Richland Center teachers are engaged in a variety of activities to win public support and pressure the board into settling the contract.

  • Twice this fall, they have picketed and rallied at the school board meeting, urging the district to negotiate a fair settlement. In addition to the November 2 activity, they held an October 19 rally that included speeches by Bob West, WEAC's director of collective bargaining, and John Matthews, executive director of Madison Teachers Inc.
  • They have formed committees on letter writing and advertising, job actions, school board meeting organization, parent/community awareness, teacher relations/morale, new teacher education, and retired teachers communication.
  • Members are wearing buttons that say Working Without a Contract - Again, and STOP, which stands for Standing Together for Our Profession.

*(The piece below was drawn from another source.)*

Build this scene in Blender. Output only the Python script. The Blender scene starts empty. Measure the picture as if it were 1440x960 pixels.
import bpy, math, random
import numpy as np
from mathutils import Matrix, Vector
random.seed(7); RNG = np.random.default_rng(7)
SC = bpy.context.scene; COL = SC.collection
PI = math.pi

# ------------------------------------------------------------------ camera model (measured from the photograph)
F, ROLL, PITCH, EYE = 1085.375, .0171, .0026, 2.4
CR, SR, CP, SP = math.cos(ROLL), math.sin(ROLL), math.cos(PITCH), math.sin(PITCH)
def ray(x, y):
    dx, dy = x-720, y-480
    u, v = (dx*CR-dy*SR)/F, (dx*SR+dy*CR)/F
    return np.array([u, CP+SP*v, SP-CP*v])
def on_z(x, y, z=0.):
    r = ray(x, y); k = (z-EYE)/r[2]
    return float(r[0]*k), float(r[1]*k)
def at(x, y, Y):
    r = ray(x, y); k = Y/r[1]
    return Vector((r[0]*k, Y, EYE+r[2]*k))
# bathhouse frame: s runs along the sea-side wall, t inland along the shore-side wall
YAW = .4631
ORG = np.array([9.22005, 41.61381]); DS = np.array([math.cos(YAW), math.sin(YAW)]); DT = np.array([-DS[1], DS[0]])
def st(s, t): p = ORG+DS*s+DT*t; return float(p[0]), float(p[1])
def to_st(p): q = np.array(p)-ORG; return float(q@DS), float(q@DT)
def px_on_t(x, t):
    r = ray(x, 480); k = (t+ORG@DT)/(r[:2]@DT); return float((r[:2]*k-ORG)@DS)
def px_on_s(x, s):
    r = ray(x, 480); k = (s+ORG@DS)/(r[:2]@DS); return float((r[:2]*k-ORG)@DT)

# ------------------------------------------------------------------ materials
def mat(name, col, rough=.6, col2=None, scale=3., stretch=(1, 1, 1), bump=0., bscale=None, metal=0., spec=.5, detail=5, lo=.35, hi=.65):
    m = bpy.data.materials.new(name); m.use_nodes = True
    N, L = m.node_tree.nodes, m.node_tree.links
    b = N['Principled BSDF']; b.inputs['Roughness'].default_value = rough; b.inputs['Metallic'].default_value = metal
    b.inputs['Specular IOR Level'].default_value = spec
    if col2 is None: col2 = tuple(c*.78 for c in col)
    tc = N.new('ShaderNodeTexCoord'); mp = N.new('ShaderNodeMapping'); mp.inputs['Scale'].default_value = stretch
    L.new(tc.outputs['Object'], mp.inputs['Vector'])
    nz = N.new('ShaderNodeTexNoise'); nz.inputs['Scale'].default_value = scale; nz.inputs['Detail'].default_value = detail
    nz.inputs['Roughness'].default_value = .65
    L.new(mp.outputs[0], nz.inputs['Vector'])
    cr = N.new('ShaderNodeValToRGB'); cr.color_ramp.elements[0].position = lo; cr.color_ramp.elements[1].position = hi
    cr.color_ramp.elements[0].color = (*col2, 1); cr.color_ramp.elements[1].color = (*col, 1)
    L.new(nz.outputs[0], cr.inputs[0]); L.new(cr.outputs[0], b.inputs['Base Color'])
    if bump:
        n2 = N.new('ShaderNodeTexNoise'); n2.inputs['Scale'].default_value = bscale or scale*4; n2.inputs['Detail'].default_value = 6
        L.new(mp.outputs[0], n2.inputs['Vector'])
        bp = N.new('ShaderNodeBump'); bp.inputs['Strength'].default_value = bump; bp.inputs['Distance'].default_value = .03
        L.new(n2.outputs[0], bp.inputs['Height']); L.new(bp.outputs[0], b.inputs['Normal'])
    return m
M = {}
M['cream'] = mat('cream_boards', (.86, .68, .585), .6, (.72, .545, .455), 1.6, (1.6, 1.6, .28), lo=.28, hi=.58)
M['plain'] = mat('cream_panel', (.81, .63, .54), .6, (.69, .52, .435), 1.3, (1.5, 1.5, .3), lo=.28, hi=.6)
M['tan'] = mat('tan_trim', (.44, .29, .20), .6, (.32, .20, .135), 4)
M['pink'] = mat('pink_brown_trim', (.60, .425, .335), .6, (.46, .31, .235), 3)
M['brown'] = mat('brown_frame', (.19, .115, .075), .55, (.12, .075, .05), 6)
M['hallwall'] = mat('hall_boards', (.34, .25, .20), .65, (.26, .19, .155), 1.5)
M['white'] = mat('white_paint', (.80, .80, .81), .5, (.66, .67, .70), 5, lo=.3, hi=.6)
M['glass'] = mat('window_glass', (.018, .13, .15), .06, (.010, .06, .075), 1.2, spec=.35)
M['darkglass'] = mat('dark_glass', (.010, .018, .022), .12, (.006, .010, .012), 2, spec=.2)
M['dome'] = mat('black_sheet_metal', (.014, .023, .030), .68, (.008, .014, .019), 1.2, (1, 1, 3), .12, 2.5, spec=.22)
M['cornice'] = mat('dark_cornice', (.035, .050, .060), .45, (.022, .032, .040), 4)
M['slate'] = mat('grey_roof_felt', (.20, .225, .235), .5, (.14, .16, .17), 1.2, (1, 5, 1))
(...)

  • They will "work to contract" on Mondays and Tuesdays beginning November 9, which means they will not perform any duties or volunteer activities that are not specifically required by the contract.

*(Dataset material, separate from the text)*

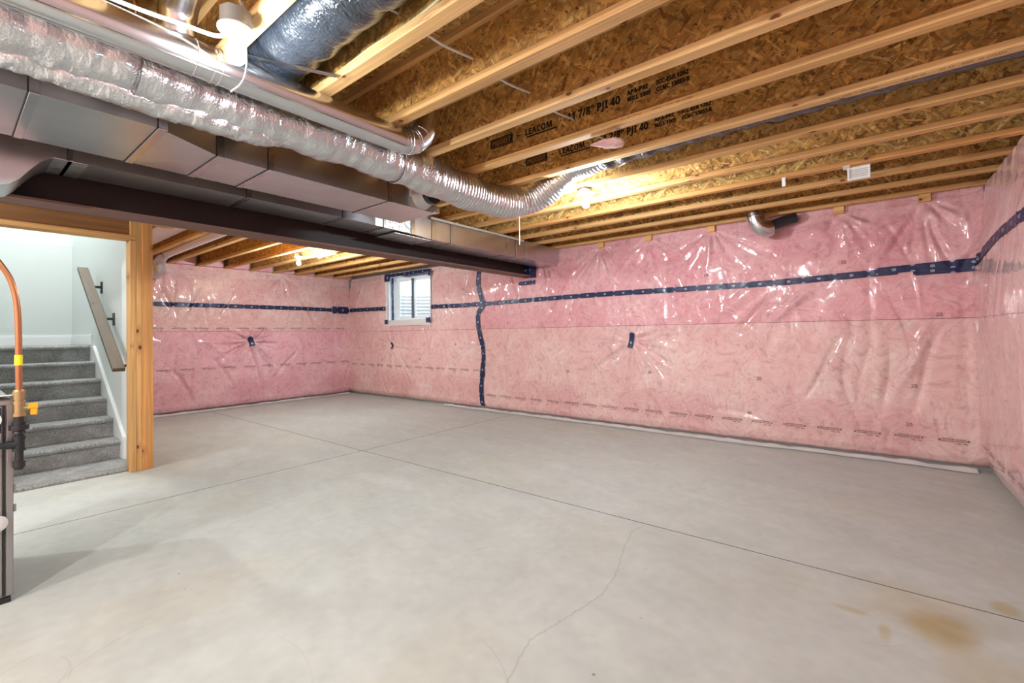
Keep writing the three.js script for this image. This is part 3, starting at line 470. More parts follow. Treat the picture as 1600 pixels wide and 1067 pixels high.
// ------------------------------------------------------------------ ceiling: subfloor panels on I-joists
const webText = printTex(2048, 128, (g, w, h) => {
  g.clearRect(0, 0, w, h); g.fillStyle = '#120c08'; g.strokeStyle = '#120c08'; const m = (x) => (x + 2.05) / 1.38 * w;       // x in the room -> pixels
  g.fillRect(m(-2.03), 12, m(-1.835) - m(-2.03), 96); g.fillStyle = '#8a5c28'; g.fillRect(m(-2.03) + 6, 22, m(-1.835) - m(-2.03) - 12, 4); g.fillRect(m(-2.03) + 6, 94, m(-1.835) - m(-2.03) - 12, 4); g.font = 'bold 66px sans-serif'; g.lineWidth = 4; const put = g.fillText.bind(g); g.fillText = (t, ...a) => { put(t, ...a); g.strokeStyle = g.fillStyle; g.strokeText(t, ...a); }; g.fillText('PKJOIST', m(-2.02), 84, m(-1.835) - m(-2.02) - 8);
  g.fillStyle = '#120c08'; g.fillRect(m(-1.80), 54, 30, 12); g.font = 'bold 78px sans-serif'; g.fillText('LEACOM', m(-1.735), 86, m(-1.485) - m(-1.735)); g.fillRect(m(-1.72), 98, m(-1.485) - m(-1.72), 14); g.fillRect(m(-1.465), 56, 12, 12);
  g.font = 'bold 92px sans-serif'; g.fillText('11 7/8\u2033 PJI 40', m(-1.415), 92, m(-1.07) - m(-1.415));
  g.font = 'bold 46px sans-serif'; g.fillText('APA-PRI', m(-1.03), 48, 190); g.fillText('MILL 1005', m(-1.03), 102, 200); g.fillText('ICC-ESR 1262', m(-0.865), 48, 250); g.fillText('CCMC 13053-R', m(-0.865), 102, 256);
});
const webTextMat = std({ map: webText, transparent: true, roughness: 0.9 });
const flangeText = printTex(2048, 64, (g, w, h) => { g.clearRect(0, 0, w, h); g.fillStyle = 'rgba(60,35,18,0.85)'; g.font = '50px monospace'; g.fillText('MILL 1005 * SPF-EWP', 20, 48, 760); g.fillText('46-00-22', 880, 48, 300); g.fillText('ST.EX', 1260, 48, 170); g.fillText('MADE IN CANADA', 1480, 48, 540); });
const flangeTextMat = std({ map: flangeText, transparent: true, roughness: 0.9 });
function joist(ceil, x0, x1, far, k, mats) {
  const j = new THREE.Group(); j.name = 'joist'; ceil.add(j); const near = far + 0.0635, c = (far + near) / 2, o = [k * 0.77 + x0, k * 0.213];
  part('bottom_flange', box(x0, CEIL, far, x1, CEIL + 0.038, near, 0.004, o), mats[0], j);
  part('web', box(x0, CEIL + 0.036, c - 0.005, x1, SUB - 0.036, c + 0.005, 0, [k * 0.37, k * 0.61]), mats[1], j);
  part('top_flange', box(x0, SUB - 0.038, far, x1, SUB, near, 0.003, [o[0] + 0.6, o[1] + 0.1]), mats[0], j);
  return j;
}
const zk = (k) => -1.165 - 0.4095 * k;
{
  const c = structure('ceiling');
  for (let x = -5.27, i = 0; x < FX1; x += 1.22, i++) for (let z = FZ0 - 0.1, n = 0; z < FZ1; z += 2.44, n++) part('subfloor_panel', box(x + 0.002, SUB, z + 0.002, Math.min(x + 1.218, FX1), SUB + 0.018, Math.min(z + 2.438, FZ1 + 0.05), 0, [i * 0.41, n * 0.77]), M.osb[(i + n) % 2], c);
  for (let z = -1.2, n = 0; z > -5.5; z -= 1.22, n++) for (const [a, b] of [[FX0 - 0.05, -7.0], [-6.998, -5.272]]) part('subfloor_panel', box(a, SUB, Math.max(z - 1.218, -5.6), b, SUB + 0.018, z, 0, [n * 0.41, a]), M.osb[n % 2], c);
  part('subfloor_backing', [box(-5.27, SUB + 0.018, -5.6, FX1, SUB + 0.05, FZ1), box(FX0 - 0.05, SUB + 0.018, -5.6, -5.27, SUB + 0.05, -1.12)], M.darkWood, c);
  const wm = [0, 0, 1, 0, 0, 2, 0, 3, 0, 1, 0, 1, 0, 0], om = [0, 1, 1, 1, 0, 0, 2, 0, 2, 1, 0, 1];
  for (let k = -4; k <= 10; k++) {
    const j = joist(c, -3.79, 0.88, zk(k), k + 9, [M.wood[k < 0 ? 0 : [0, 1, 0, 1, 0, 2, 1, 3, 1, 1, 2][k]], M.osb[k < 0 ? 1 : [1, 1, 1, 1, 0, 0, 2, 2, 0, 0, 1][k]]]);
    if (k === 3 || k === 4) { const g = new THREE.PlaneGeometry(1.38, 0.088); g.translate(-1.36, 2.478, zk(k) + 0.0375); part('printed_text', g, webTextMat, j); }
    if (k === 4) { const g = new THREE.PlaneGeometry(0.66, 0.032); g.rotateX(Math.PI / 2); g.translate(0.19, CEIL - 0.0008, zk(k) + 0.036); part('printed_text', g, flangeTextMat, j); }
    if (k === 2) { const g = new THREE.PlaneGeometry(0.42, 0.016); g.translate(-0.85, CEIL + 0.02, zk(k + 1) + 0.0643); part('printed_text', g, flangeTextMat, j); }
  }
  for (let j = 0; j < 9; j++) joist(c, FX0, -3.81, -1.83 - 0.392 * j, j + 40, [M.wood[j % 3 ? 1 : 3], M.osb[1]]);
  for (let j = 0; j < 5; j++) joist(c, -5.13, -3.81, -1.83 + 0.392 * (j + 1), j + 60, [M.wood[1], M.osb[1]]);
}

// ------------------------------------------------------------------ steel beam
{
  const b = thing('steel_beam', 'dark red-brown primed steel beam running from the left edge to the back wall', 'beam');
  part('bottom_flange', box(-3.90, 1.974, -5.26, -3.70, 1.990, 2.9, 0.003), M.steelLitBelow, b).userData.label = 'lower flange coloured lighter for light bounced off the floor';
  part('top_flange', box(-3.90, 2.276, -5.26, -3.70, 2.292, 2.9, 0.003), M.steel, b);
  part('web', box(-3.806, 1.988, -5.26, -3.794, 2.278, 2.9), M.steel, b);
  part('nailing_plate', box(-3.87, 2.292, -5.26, -3.73, 2.33, 2.9, 0.003), M.wood[2], b).userData.label = 'wooden plate on top of the beam';
  const t = single('beam_end_tape', [box(-3.72, 1.965, -5.24, -3.692, 2.16, -5.10, 0.004), box(-3.79, 1.965, -5.10, -3.70, 2.15, -5.09, 0.003)], M.tape, 'dark tape wrapped over the wall end of the steel beam', 'tape');
}

// ------------------------------------------------------------------ sheet-metal ducts
function loft(a, b, mat) { // two rectangles [x0, x1, y0, y1, z]
  const c = ([x0, x1, y0, y1, z]) => [[x0, y0, z], [x1, y0, z], [x1, y1, z], [x0, y1, z]], A = c(a), B = c(b), pos = [], uv = [];
  const quad = (p, q, r, s) => { for (const v of [p, q, r, p, r, s]) { pos.push(...v); uv.push(v[2] + v[0] * 0.31, v[0] + v[1]); } };
  for (let i = 0; i < 4; i++) { const k = (i + 1) % 4; quad(A[i], B[i], B[k], A[k]); } quad(A[3], A[2], A[1], A[0]); quad(B[0], B[1], B[2], B[3]);
  const g = new THREE.BufferGeometry(); g.setAttribute('position', new THREE.Float32BufferAttribute(pos.map((v) => v), 3)); g.setAttribute('uv', new THREE.Float32BufferAttribute(uv, 2)); g.computeVertexNormals(); return g;
}
function fixWinding(g) { // faces outward from the centre
  g.computeBoundingBox(); const c = g.boundingBox.getCenter(V()), p = g.attributes.position, uv = g.attributes.uv, a = V(), b = V(), d = V();
  for (let i = 0; i < p.count; i += 3) { a.fromBufferAttribute(p, i); b.fromBufferAttribute(p, i + 1); d.fromBufferAttribute(p, i + 2); const n = b.clone().sub(a).cross(d.clone().sub(a)); if (n.dot(a.clone().add(b).add(d).divideScalar(3).sub(c)) < 0) { p.setXYZ(i + 1, d.x, d.y, d.z); p.setXYZ(i + 2, b.x, b.y, b.z); const u = [uv.getX(i + 1), uv.getY(i + 1)]; uv.setXY(i + 1, uv.getX(i + 2), uv.getY(i + 2)); uv.setXY(i + 2, ...u); } }
  g.computeVertexNormals(); return g;
}
const section = (a, b) => fixWinding(loft(a, b));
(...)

  • They wear black on pay day.
  • They are writing letters to the editor of the local newspaper.
  • Posters that say Working Without a Contract for __ Days have been placed in work rooms.
  • They have solicited support from members of the support staff union (AFSCME Local 2082), who have also been without a contract for two years, and from educators in neighboring districts and throughout the South West Education Association UniServ.
  • They have contacted radio, newspaper and television stations, and received extensive publicity from WISC-TV (Channel 3) in Madison as a result of the October 19 rally.
  • Teachers at Doudna Elementary School compiled a list of the extra hours they put in without pay the week of October 19.
  • They placed advertisements in the Richland Observer and the Shopping News notifying the public of the number of days they have been working without a contract.
  • They distributed "ghost dollars" in the community. Every time teachers buy something in the community, they pay the bill and then add a "ghost dollar" to draw attention to their plight.

Joyce Bos, executive director at SWEA, said the district's use of "cast forward costing" or "ghost people" has resulted in large cost overestimates. She said the district is saving $160,000 in 1997-98 and more than $100,000 in 1998-99 in salaries alone. In addition, she said, it is saving $80,561 over two years by overestimating its contributions to the Wisconsin Retirement System.

In an effort to end the contract stalemate, the RCEA has offered to accept the board's "cast forward costing" the first year of the contract as long as teachers get the full budgeted amount the second year. The association has filed for mediation.